To their credit, the “mainstream” Neturei Karta, led by Rabbi Zelig Reuven Katzenellenbogen, condemned the radicals for participation in the Tehran event, though the condemnation carried its own strange twists.

“It is now close to 60 years since the Zionists established their rule over Eretz Yisroel (the Land of Israel) by founding the impure Zionist state, which brazenly stole the name ‘Israel’ and has waged a full and open war against God through its mere existence,” read the statement. “And this new path, which has never been the path of our forefathers and our rabbis, to replace the study of the Jewish viewpoint regarding the exile with matters of state and political affairs, and to mingle with the peoples, and to try to bring about the dismantlement of the Zionist state by force.... And because of this we have found it to be our duty to clarify that these actions go straight against the views of the leadership of Neturei Karta.... And it is the total opposite of the ways of Neturei Karta.

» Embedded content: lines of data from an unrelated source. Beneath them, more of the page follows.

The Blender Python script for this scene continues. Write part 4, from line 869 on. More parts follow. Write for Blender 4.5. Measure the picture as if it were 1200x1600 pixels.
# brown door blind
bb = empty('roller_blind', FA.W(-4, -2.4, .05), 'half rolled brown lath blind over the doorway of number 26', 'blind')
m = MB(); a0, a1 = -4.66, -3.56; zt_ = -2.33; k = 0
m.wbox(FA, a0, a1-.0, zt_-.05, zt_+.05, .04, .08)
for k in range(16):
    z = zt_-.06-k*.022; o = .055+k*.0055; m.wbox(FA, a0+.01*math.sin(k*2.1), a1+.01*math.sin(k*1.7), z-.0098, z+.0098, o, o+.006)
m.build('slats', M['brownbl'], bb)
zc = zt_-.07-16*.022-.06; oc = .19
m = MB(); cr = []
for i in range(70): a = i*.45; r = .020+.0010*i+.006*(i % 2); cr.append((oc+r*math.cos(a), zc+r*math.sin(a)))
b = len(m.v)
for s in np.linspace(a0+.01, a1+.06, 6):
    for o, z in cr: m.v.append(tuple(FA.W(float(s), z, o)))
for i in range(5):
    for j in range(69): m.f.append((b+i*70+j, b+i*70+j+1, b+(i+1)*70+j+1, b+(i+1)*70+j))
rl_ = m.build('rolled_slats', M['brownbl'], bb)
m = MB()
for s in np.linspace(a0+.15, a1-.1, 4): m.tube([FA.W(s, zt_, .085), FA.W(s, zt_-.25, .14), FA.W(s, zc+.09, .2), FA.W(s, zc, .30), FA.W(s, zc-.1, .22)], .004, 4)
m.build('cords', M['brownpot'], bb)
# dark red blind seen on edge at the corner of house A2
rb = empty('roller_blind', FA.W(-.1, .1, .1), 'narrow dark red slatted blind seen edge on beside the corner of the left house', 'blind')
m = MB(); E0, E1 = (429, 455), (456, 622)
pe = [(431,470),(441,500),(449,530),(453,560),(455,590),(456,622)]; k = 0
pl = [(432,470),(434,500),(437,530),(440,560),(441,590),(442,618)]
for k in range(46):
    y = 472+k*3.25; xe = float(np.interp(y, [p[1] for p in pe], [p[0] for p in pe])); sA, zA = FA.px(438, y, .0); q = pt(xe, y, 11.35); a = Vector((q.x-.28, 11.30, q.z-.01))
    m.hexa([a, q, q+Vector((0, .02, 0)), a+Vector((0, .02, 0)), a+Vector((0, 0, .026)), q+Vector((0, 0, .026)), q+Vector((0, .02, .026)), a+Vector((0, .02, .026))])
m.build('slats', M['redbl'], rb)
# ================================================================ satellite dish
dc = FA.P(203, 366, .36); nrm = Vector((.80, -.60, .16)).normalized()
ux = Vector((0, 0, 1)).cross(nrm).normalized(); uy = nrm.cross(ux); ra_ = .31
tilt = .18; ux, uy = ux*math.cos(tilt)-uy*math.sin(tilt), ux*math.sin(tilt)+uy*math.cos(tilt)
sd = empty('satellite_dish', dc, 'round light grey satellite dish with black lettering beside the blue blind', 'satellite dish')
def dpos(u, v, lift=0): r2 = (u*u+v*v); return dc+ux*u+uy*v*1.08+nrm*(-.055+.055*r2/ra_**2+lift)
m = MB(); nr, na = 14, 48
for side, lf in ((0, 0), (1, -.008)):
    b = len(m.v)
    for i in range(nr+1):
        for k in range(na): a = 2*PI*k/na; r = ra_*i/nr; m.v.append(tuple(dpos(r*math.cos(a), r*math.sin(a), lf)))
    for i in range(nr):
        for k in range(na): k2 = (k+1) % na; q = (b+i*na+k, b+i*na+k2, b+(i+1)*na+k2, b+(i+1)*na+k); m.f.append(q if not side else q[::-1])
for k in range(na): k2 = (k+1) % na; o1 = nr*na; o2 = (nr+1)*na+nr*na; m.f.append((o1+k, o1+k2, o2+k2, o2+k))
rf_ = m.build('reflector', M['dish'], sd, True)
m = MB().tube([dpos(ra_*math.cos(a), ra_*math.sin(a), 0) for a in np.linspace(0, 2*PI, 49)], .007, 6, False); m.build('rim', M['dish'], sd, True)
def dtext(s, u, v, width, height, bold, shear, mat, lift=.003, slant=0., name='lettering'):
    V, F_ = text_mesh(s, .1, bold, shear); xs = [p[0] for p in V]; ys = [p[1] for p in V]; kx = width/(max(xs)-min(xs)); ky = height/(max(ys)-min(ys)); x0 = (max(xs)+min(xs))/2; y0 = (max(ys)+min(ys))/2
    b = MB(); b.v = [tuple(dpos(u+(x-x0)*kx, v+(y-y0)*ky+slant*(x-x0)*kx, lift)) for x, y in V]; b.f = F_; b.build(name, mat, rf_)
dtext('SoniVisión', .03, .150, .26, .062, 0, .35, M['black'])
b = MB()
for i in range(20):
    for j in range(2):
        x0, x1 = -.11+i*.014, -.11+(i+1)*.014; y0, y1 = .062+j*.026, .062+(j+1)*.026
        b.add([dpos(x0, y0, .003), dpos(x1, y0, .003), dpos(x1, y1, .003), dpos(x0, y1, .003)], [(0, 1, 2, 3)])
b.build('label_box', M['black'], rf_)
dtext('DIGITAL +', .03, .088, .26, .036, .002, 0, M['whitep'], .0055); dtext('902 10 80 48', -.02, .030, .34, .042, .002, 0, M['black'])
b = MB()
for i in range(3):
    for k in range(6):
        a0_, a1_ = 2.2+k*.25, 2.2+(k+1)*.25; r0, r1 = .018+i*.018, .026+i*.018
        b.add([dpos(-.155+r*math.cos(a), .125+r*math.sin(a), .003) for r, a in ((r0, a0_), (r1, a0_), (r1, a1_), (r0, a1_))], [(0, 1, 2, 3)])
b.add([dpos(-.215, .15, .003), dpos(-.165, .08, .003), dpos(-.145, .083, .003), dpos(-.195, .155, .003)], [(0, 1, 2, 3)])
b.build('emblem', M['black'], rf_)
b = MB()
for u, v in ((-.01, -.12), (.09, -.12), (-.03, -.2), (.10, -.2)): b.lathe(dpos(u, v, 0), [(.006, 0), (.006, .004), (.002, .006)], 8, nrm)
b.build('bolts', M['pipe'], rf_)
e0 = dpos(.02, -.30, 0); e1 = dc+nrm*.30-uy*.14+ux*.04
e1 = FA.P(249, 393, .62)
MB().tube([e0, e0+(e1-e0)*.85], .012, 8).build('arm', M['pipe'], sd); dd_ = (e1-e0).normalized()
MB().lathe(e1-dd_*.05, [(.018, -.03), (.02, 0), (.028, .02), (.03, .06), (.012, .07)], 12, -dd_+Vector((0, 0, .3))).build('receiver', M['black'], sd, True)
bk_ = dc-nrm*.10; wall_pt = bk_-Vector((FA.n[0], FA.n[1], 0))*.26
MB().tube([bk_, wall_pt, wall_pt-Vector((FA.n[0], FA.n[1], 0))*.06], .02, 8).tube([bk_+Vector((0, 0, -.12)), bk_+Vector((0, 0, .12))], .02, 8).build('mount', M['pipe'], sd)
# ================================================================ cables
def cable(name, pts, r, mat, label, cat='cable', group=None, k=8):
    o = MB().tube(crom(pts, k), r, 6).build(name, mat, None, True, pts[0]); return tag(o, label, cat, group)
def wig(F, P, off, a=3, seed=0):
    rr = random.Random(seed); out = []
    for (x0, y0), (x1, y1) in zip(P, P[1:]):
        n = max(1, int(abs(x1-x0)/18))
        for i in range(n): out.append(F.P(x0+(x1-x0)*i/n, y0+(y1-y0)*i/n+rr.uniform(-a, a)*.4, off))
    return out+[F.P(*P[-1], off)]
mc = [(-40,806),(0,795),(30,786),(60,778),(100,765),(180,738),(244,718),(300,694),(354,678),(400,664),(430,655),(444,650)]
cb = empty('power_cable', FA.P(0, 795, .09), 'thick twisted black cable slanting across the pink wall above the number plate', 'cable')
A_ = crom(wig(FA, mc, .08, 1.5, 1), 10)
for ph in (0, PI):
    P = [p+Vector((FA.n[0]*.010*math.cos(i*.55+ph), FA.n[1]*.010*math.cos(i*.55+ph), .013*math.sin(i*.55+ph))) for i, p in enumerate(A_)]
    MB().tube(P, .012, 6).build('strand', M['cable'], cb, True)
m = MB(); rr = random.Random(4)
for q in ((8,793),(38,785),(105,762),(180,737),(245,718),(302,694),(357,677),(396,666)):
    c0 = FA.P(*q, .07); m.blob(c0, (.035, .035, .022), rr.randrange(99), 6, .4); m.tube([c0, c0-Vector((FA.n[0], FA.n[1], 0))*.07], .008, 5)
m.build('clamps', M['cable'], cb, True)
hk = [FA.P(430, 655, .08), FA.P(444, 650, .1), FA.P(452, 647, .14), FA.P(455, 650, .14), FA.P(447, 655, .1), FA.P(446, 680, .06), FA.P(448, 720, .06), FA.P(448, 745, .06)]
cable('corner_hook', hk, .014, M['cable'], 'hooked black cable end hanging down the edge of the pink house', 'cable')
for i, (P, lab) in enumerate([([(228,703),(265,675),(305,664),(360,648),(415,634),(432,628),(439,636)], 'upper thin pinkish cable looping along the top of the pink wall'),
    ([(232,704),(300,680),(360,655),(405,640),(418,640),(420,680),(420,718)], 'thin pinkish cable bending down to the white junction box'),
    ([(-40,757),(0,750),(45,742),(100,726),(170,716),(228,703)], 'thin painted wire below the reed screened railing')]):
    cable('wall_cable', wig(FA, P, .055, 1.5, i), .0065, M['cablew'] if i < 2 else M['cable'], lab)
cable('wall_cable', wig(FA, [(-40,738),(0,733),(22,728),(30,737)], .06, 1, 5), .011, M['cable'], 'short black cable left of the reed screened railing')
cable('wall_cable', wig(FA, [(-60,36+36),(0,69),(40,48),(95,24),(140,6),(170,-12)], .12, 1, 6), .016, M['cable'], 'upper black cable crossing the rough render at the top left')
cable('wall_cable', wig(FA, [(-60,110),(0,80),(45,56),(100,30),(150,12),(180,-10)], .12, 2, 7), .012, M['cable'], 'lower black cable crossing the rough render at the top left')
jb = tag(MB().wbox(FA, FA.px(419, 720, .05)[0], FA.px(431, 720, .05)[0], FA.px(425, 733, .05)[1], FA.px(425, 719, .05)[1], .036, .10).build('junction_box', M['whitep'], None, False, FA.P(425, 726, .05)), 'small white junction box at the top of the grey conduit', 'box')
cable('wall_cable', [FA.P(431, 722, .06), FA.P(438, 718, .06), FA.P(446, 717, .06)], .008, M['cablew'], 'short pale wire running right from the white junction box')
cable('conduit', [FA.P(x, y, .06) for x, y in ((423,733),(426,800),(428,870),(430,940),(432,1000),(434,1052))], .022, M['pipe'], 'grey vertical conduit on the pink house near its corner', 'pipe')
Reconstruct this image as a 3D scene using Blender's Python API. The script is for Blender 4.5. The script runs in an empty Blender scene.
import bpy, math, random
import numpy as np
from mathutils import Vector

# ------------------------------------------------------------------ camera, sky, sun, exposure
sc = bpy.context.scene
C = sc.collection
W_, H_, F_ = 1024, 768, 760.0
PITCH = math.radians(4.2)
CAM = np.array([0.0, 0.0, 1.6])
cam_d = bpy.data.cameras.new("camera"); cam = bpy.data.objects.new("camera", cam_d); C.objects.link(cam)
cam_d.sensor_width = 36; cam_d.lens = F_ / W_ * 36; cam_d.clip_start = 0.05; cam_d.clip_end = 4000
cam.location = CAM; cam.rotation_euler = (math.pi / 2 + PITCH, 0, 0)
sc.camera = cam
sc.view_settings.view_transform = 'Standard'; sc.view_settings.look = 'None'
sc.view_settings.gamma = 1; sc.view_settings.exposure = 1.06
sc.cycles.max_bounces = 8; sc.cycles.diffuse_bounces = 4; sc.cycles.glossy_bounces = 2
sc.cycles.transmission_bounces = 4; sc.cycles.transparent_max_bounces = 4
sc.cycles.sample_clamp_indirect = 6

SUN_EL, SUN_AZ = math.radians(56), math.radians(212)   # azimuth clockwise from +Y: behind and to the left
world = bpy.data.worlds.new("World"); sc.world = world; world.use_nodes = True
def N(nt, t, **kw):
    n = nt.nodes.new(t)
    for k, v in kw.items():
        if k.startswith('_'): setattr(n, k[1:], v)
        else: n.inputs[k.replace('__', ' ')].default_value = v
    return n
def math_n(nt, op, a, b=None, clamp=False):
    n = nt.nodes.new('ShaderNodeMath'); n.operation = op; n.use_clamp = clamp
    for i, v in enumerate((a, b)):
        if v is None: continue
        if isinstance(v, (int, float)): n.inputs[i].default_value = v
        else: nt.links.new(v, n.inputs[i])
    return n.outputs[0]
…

We must clarify how much we have been hurt by the huge desecration of God’s Name caused by these actions and it is impossible to remain silent on this issue.”

The flag-burning in Jerusalem, and at other Neturei Karta centres around the world, is evidently an annual Purim tradition, condemning Israel as the “the modern-day Amalek,” referring to the tribe that attacked the Israelites after their escape from bondage in Egypt. In Jerusalem’s Mea Shearim neighborhood, the 20 or so members who burned the Israeli flag, also waved Palestinian flags, which they did not burn.

The group provided for sale very unique costumes for Purim celebrants. No Queen Esthers for little Neturei Karta girls, but available for purchase were SS and Luftwaffe uniforms, Hitler Youth outfits and Einsatzgruppe (death squad) uniforms. For those with an interest in earlier history, Inquisition costumes were on offer.

At a time when university students around the world are facing down the external hatred represented by “Israel Apartheid Week,” it seems incredible that such venomous anti-Zionism could come from Jews. It is, in its own way, a distinctly Jewish phenomenon to tolerate even the seemingly most antithetical points of view. Consider, though, the message actually being sent by this act of vandalism.

The burning of the flag by Neturei Karta members is a mind-boggling phenomenon, but demonstrates something about the state of Israel. As outraged as many may be at this desecration, it was allowed to take place. Imagine the fate of dissidents in Syria or Saudi Arabia who would dare such an act. Imagine the fate of Jews in almost any country on earth were they to incinerate the national flag. In its perverted way, the Neturei Karta have demonstrated Israel’s extraordinary tolerance to dissent.